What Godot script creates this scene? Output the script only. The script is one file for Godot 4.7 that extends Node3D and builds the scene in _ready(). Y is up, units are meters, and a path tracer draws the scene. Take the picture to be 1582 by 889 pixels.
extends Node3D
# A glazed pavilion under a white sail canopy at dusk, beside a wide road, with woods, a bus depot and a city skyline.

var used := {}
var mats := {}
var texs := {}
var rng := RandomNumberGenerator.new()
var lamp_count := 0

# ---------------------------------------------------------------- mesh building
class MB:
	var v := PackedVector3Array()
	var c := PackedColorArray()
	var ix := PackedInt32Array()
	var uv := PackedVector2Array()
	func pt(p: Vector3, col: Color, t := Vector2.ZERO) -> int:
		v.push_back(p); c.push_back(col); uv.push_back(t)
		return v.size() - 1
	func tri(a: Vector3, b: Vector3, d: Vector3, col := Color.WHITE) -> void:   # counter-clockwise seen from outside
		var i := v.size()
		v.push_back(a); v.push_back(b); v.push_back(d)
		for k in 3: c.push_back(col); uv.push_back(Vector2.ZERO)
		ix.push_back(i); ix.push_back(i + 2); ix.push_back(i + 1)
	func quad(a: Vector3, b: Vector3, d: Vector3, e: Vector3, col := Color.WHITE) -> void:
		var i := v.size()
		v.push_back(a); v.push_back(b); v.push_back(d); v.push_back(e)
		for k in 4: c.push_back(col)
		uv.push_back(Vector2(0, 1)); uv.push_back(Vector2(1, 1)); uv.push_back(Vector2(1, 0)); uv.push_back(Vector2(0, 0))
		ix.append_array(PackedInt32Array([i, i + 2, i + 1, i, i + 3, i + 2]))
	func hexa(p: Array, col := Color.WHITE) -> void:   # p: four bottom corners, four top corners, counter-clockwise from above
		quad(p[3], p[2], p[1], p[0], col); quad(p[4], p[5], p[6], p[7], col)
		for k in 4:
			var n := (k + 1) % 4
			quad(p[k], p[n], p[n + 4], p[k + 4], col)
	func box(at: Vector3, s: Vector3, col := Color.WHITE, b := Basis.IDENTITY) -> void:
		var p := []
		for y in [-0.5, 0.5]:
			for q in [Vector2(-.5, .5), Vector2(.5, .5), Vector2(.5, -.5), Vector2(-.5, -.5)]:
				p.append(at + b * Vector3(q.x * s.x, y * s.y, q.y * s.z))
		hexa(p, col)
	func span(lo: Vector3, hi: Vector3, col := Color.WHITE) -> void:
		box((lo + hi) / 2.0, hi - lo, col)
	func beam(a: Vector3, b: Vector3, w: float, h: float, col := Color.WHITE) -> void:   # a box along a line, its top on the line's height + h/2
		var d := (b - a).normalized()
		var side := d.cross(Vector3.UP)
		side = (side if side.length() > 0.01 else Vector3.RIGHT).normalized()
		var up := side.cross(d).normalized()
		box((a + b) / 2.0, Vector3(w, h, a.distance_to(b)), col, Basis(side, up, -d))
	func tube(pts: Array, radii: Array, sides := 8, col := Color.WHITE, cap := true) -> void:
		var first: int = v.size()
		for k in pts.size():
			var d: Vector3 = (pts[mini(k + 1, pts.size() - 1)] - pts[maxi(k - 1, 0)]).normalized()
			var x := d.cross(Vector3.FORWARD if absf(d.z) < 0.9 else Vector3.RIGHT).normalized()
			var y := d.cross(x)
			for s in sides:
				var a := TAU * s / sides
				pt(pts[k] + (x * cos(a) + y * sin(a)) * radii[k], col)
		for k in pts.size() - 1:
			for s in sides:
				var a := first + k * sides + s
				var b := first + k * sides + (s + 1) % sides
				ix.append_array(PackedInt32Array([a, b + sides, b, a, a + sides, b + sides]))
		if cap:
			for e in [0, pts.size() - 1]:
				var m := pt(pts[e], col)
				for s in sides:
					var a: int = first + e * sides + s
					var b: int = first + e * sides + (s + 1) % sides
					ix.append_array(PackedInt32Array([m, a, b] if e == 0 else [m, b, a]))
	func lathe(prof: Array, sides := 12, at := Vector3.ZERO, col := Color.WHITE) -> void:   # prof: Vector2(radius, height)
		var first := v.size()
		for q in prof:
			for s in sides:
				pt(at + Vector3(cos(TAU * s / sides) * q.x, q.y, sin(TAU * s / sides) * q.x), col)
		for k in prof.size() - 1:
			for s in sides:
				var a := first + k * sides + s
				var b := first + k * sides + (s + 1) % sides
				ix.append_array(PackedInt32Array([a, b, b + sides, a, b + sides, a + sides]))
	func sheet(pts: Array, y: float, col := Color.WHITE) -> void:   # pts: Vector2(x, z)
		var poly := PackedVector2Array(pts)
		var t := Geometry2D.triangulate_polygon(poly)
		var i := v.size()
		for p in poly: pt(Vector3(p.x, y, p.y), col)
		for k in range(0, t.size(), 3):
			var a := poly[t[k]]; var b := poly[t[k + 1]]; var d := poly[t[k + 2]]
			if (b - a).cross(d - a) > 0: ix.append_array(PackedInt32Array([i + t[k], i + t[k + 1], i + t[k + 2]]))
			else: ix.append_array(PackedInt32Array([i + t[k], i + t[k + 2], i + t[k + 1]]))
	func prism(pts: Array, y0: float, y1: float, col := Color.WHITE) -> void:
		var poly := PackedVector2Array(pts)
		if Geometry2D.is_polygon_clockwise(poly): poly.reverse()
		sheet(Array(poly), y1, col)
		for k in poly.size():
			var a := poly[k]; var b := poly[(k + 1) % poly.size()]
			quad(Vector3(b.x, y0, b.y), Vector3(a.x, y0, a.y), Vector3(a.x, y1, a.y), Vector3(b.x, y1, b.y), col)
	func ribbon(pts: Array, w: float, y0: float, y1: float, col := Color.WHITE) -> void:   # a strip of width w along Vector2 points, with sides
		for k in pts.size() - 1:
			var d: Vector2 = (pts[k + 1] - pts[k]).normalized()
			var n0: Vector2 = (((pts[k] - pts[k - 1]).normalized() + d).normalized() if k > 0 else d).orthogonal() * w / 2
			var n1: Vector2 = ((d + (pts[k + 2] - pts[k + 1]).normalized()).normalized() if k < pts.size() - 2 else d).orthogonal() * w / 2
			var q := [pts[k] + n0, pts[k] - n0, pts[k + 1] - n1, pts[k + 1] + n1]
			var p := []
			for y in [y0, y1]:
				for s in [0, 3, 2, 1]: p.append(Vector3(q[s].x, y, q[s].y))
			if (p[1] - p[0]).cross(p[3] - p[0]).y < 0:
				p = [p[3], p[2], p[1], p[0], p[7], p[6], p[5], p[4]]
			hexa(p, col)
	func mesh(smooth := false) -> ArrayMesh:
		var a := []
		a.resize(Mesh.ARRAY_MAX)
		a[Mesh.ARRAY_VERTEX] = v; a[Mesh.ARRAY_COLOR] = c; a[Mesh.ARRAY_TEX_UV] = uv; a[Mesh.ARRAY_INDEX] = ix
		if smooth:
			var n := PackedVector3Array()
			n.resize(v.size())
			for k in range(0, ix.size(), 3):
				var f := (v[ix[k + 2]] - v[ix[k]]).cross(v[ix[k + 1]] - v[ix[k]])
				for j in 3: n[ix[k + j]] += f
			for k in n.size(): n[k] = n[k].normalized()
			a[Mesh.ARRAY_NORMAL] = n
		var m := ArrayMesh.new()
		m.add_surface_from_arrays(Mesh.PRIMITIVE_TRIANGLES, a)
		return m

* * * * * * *

Each line above that includes "extends" should be shown.

What Godot script creates this scene? Output the script only. The script is one file for Godot 4.7 that extends Node3D and builds the scene in _ready(). Y is up, units are meters, and a path tracer draws the scene. Take the picture to be 1582 by 889 pixels.
extends Node3D